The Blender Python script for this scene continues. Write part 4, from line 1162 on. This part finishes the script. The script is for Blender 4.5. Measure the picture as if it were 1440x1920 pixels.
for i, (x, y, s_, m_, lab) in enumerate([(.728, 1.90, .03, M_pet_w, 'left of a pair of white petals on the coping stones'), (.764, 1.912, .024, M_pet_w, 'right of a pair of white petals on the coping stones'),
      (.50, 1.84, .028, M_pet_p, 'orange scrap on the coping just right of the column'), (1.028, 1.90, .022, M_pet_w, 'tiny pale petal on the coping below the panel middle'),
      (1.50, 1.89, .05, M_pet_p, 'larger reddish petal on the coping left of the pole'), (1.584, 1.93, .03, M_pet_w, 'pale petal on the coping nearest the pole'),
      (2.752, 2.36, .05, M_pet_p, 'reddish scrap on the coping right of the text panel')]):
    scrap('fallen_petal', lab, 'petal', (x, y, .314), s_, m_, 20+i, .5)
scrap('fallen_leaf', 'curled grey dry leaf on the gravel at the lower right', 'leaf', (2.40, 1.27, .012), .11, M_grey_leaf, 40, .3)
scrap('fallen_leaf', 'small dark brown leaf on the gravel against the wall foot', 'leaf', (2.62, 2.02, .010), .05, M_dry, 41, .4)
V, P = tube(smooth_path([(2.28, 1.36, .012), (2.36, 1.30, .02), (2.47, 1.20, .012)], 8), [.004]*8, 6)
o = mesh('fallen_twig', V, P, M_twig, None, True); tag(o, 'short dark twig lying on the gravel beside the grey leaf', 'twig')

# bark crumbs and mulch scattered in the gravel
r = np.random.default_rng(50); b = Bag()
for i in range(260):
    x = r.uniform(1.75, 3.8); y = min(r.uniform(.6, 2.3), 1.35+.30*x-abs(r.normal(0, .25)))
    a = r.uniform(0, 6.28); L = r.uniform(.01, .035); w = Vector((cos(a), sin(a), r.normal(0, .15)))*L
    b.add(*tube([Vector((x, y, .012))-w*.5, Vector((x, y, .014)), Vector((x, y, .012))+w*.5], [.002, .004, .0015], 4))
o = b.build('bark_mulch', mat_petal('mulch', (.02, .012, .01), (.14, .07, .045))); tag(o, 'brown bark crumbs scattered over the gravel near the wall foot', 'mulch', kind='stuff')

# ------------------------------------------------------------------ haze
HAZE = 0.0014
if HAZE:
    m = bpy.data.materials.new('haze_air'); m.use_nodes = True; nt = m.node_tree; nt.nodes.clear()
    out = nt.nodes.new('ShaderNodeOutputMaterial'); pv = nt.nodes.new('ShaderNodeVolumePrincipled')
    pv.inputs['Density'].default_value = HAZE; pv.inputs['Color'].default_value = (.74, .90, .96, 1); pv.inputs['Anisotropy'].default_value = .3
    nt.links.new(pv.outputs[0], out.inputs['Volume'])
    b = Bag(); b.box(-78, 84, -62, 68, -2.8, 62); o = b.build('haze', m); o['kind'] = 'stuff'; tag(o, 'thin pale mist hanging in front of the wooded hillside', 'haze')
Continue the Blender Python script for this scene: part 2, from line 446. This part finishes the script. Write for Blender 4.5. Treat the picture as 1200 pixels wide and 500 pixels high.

:::::

§ What is needed
Transcribe all of the entries without altering anything.

§ Final answer
The Blender Python script for this scene continues. Write part 4, from line 1162 on. This part finishes the script. The script is for Blender 4.5. Measure the picture as if it were 1440x1920 pixels.
for i, (x, y, s_, m_, lab) in enumerate([(.728, 1.90, .03, M_pet_w, 'left of a pair of white petals on the coping stones'), (.764, 1.912, .024, M_pet_w, 'right of a pair of white petals on the coping stones'),
      (.50, 1.84, .028, M_pet_p, 'orange scrap on the coping just right of the column'), (1.028, 1.90, .022, M_pet_w, 'tiny pale petal on the coping below the panel middle'),
      (1.50, 1.89, .05, M_pet_p, 'larger reddish petal on the coping left of the pole'), (1.584, 1.93, .03, M_pet_w, 'pale petal on the coping nearest the pole'),
      (2.752, 2.36, .05, M_pet_p, 'reddish scrap on the coping right of the text panel')]):
    scrap('fallen_petal', lab, 'petal', (x, y, .314), s_, m_, 20+i, .5)
scrap('fallen_leaf', 'curled grey dry leaf on the gravel at the lower right', 'leaf', (2.40, 1.27, .012), .11, M_grey_leaf, 40, .3)
scrap('fallen_leaf', 'small dark brown leaf on the gravel against the wall foot', 'leaf', (2.62, 2.02, .010), .05, M_dry, 41, .4)
V, P = tube(smooth_path([(2.28, 1.36, .012), (2.36, 1.30, .02), (2.47, 1.20, .012)], 8), [.004]*8, 6)
o = mesh('fallen_twig', V, P, M_twig, None, True); tag(o, 'short dark twig lying on the gravel beside the grey leaf', 'twig')

# bark crumbs and mulch scattered in the gravel
r = np.random.default_rng(50); b = Bag()
for i in range(260):
    x = r.uniform(1.75, 3.8); y = min(r.uniform(.6, 2.3), 1.35+.30*x-abs(r.normal(0, .25)))
    a = r.uniform(0, 6.28); L = r.uniform(.01, .035); w = Vector((cos(a), sin(a), r.normal(0, .15)))*L
    b.add(*tube([Vector((x, y, .012))-w*.5, Vector((x, y, .014)), Vector((x, y, .012))+w*.5], [.002, .004, .0015], 4))
o = b.build('bark_mulch', mat_petal('mulch', (.02, .012, .01), (.14, .07, .045))); tag(o, 'brown bark crumbs scattered over the gravel near the wall foot', 'mulch', kind='stuff')

# ------------------------------------------------------------------ haze
HAZE = 0.0014
if HAZE:
    m = bpy.data.materials.new('haze_air'); m.use_nodes = True; nt = m.node_tree; nt.nodes.clear()
    out = nt.nodes.new('ShaderNodeOutputMaterial'); pv = nt.nodes.new('ShaderNodeVolumePrincipled')
    pv.inputs['Density'].default_value = HAZE; pv.inputs['Color'].default_value = (.74, .90, .96, 1); pv.inputs['Anisotropy'].default_value = .3
    nt.links.new(pv.outputs[0], out.inputs['Volume'])
    b = Bag(); b.box(-78, 84, -62, 68, -2.8, 62); o = b.build('haze', m); o['kind'] = 'stuff'; tag(o, 'thin pale mist hanging in front of the wooded hillside', 'haze')
Continue the Blender Python script for this scene: part 2, from line 446. This part finishes the script. Write for Blender 4.5. Treat the picture as 1200 pixels wide and 500 pixels high.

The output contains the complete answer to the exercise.